Going further down the ranks, and trying not to snigger at Sayeedi Warsi joining Ken Clarke in attending the cabinet while essentially not having a job, we must note that Elizabeth Truss has also joined the education department. One of those in the 2010 intake describe as "talented", which translated means right-wing and never misses a chance to be on radio or TV, she also contributed to the "Britannia Unchained" book which so rightly described us as "among the worst idlers" in the world. Quite apart from the fact that this claim was factually inaccurate, it's always good to know what Tory MPs think of the hoi polloi, and indeed the million or so who desperately want to work longer hours but can't.
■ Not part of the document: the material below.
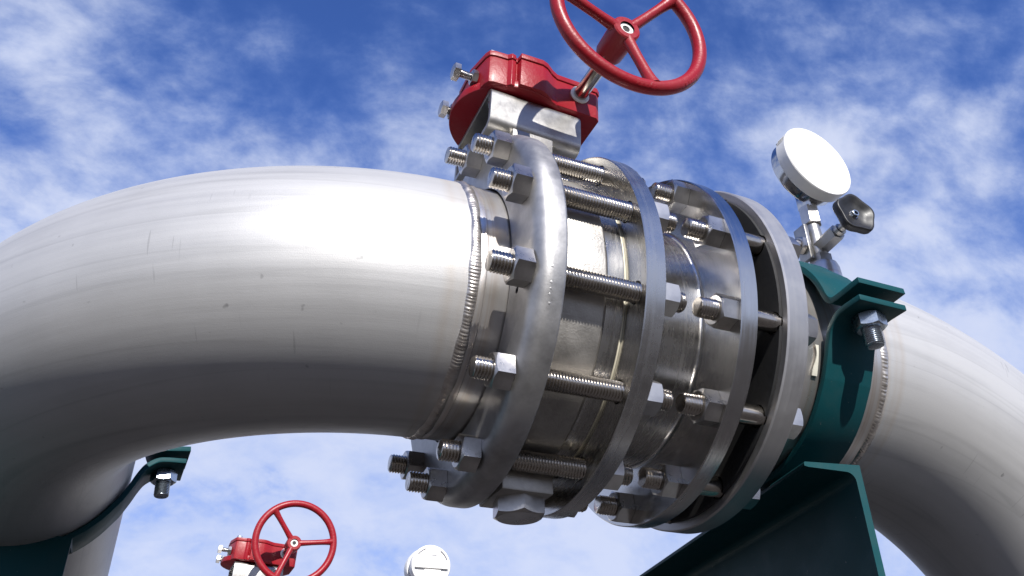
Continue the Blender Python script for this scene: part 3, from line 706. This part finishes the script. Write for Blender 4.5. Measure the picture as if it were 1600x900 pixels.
# ------------------------------------------------------------------ second valve line behind
HUB2 = Vector((0.0410, 1.3650, 0.1100))
off2 = HUB2 - (HC + HD * -0.006)
valve('second stainless valve behind, its bracket just showing under the small red gearbox', 'wafer valves', off2)
gearbox('small distant red gearbox at the bottom edge, behind the pipes', off2)
handwheel('small distant red handwheel in front of the far gearbox at the bottom', off2, [wang(-0.62, 0.78), wang(0.99, 0.10), wang(-0.38, -0.92)])
pp = tag(obj('straight_pipe', lathe('straight_pipe', [(-1.4, RP), (0.0, RP), (0.0005, RP)], 'pipe', 64), None, Matrix.Translation(off2)), 'left run of the distant second pipe line, below the picture', 'pipe', 'distant pipe runs')
pp = tag(obj('straight_pipe', lathe('straight_pipe', [(0.0770, RP), (1.2, RP)], 'pipe', 64), None, Matrix.Translation(off2)), 'right run of the distant second pipe line, below the picture', 'pipe', 'distant pipe runs')

# white transmitter head
TC = Vector((0.430, 1.492, 0.118)); TD = Vector((-0.06, -0.97, -0.03)).normalized()
TM = frame(TC, TD)
tr = thing('transmitter', 'white round transmitter head at the bottom edge, right of the far handwheel', 'transmitter', None, TM)
obj('front_cover', lathe('front_cover', [(-0.030, 0.049), (-0.030, 0.0535), (-0.003, 0.0545), (0.0, 0.0530), (0.0012, 0.0500), (0.0012, 0.0001)], 'white', 72), tr)
obj('rear_housing', lathe('rear_housing', [(-0.046, 0.046), (-0.046, 0.0555), (-0.050, 0.057), (-0.075, 0.057), (-0.082, 0.052), (-0.082, 0.0001)], 'white', 72), tr)
obj('clamp_ring', lathe('clamp_ring', [(-0.0285, 0.043), (-0.0295, 0.0470), (-0.0468, 0.0470), (-0.0470, 0.043)], 'case', 72), tr)
obj('cover_rib', box('cover_rib', (0.0045, 0, -0.006), (0.008, 0.092, 0.0055), 'white', 0.001), tr)
obj('window_plate', box('window_plate', (0.0040, 0.003, -0.030), (0.007, 0.045, 0.036), 'white', 0.001), tr)
for a0, a1 in ((22, 62), (112, 146)):
    pts = [(0.0022, 0.046 * cos(radians(a)), 0.046 * sin(radians(a))) for a in range(a0, a1, 4)]
    obj('printed_arc', tube('printed_arc', pts, 0.0017, 'grey', 6), tr)
obj('printed_mark', box('printed_mark', (0.0013, 0.007, 0.027), (0.0008, 0.014, 0.0028), 'grey', 0.0), tr)
for q in range(3):
    obj('printed_mark', box('printed_mark', (0.0013, 0.008 - q * 0.001, 0.019 - q * 0.004), (0.0006, 0.012, 0.0008), 'grey', 0.0), tr)
obj('neck', tube('neck', [TM.inverted() @ (TC + Vector((0.01, 0.035, -0.045))), TM.inverted() @ (TC + Vector((0.01, 0.035, -0.75)))], 0.018, 'white', 24), tr)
Doubtless Truss is just the person to put in charge of early years development, and any suggestion this will involve the setting up of Ayn Rand schools for tots will clearly be well wide of the mark.
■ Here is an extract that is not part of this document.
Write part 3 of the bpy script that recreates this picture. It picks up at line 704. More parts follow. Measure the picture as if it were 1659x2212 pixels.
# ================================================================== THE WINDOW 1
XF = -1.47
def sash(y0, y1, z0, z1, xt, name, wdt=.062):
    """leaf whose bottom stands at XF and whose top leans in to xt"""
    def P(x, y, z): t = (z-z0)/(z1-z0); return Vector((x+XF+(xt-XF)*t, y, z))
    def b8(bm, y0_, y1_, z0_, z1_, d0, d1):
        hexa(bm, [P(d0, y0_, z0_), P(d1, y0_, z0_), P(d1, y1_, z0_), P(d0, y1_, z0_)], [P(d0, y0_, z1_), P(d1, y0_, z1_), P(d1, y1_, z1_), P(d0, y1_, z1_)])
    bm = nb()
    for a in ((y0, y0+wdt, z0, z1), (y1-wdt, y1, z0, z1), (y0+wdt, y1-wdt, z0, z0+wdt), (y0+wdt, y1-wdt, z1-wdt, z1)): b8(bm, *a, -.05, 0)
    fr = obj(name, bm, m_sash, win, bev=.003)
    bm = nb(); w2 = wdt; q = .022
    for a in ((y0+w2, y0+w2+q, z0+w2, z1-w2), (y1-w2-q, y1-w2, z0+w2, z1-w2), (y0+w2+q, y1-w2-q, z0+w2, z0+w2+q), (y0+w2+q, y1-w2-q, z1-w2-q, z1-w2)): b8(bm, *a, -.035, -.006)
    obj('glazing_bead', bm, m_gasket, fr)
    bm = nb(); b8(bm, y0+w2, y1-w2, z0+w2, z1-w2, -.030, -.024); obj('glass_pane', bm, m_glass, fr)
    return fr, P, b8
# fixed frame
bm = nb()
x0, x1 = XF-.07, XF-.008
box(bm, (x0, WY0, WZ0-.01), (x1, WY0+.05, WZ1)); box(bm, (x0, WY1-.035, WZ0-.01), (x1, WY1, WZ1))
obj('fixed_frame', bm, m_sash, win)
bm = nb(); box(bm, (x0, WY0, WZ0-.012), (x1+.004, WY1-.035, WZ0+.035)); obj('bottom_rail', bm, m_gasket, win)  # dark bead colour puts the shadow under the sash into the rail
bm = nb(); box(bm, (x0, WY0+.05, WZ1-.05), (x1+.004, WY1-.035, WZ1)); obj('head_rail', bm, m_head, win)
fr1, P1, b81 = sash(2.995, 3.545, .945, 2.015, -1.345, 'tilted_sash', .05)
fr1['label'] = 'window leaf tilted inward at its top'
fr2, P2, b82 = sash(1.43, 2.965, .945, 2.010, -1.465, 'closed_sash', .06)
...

Overall, while not much has been changed, the general sense of direction is clear. While there was never going to be the full absorption of the David Davis agenda, the cabinet has noticeably shifted to the right. We can expect movement on a third runway at Heathrow, to the anger of Boris Johnson who wants to plant an entire new airport in the middle of a nature reserve instead, and a shift to the right on crime and prisons in an attempt to somewhat appease the likes of the Sun. What hasn't been altered is that announced plans for infrastructure aside, all of which will take years to have an effect, the coalition remains wedded to an economic policy which will almost certainly this year result in no growth. Return to David Cameron's new year message, a gift that keeps on giving, and there's talk of doing "everything it takes to get our country up to strength". Three quarters of the year gone, and we can see where the coalition has got us: nowhere fast.